Certainly not the embattled Senator. Contrary to op ed pieces appearing on ipolitics and elsewhere, Mike Duffy was in fact not vindicated nor exonerated. Being found “Not Guilty Beyond a Reasonable Doubt” and being declared “innocent” are very different pronunciations.

Although Justice Vallencourt found Duffy a credible witness and hard working, at no time was he deemed honourable, diligent in filing expense claims or even not opportunistic. Duffy’s reputation remains largely in tatters and given the financial strain of being suspended from the Senate without pay plus unknown legal bills, his relief at the verdict notwithstanding, he has suffered immeasurably.

The Senate as an institution has been severely discredited. An archaic institution, initially inhabited by persons of privilege so that no rules were required—Honourable Gentlemen, surely could be trusted. But when Canada’s aristocracy gave way to political hacks occupying the Red Chamber, nobody thought any accountability or financial oversight was required. One cannot be convicted of breaking rules that either do not exist or are too vague and nebulous to be meaningful.

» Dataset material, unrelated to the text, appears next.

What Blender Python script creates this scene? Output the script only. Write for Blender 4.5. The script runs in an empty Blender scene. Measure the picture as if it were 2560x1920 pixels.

Undoubtedly, the Court left its harshest criticisms for the Harper Prime Minister’s Office. In successive manoeuvers and scheming worthy of Netflix fictional President, Frank Underwood, PMO operatives were described as master manipulators, puppet and chess masters, ignoring all moral and legal considerations in pursuit of issues management.

This stunning rebuke was not stunning at all. Micromanaging Members of Parliament of both chambers, secret payments, sanitizing a Senate Audit, interfering with an Independent Audit and attempting to cover it all up, was just another day at the office for PMO staffers in the spring of 2013.

For in the early winter and spring of 2013, a lesser known member of the Conservative Caucus was waging his own battle against the “boys in short pants”. The caucus overwhelmingly supported my Private Member’s Bill providing disclosure of the salaries, bonuses and expenses of the most senior members of Canada’s public service including at the CBC. PMO policy advisors also supported the disclosure bill but in light of the unfolding Senate Expense Scandal, PMO Issues Management kyboshed this “misguided” attempt at transparency.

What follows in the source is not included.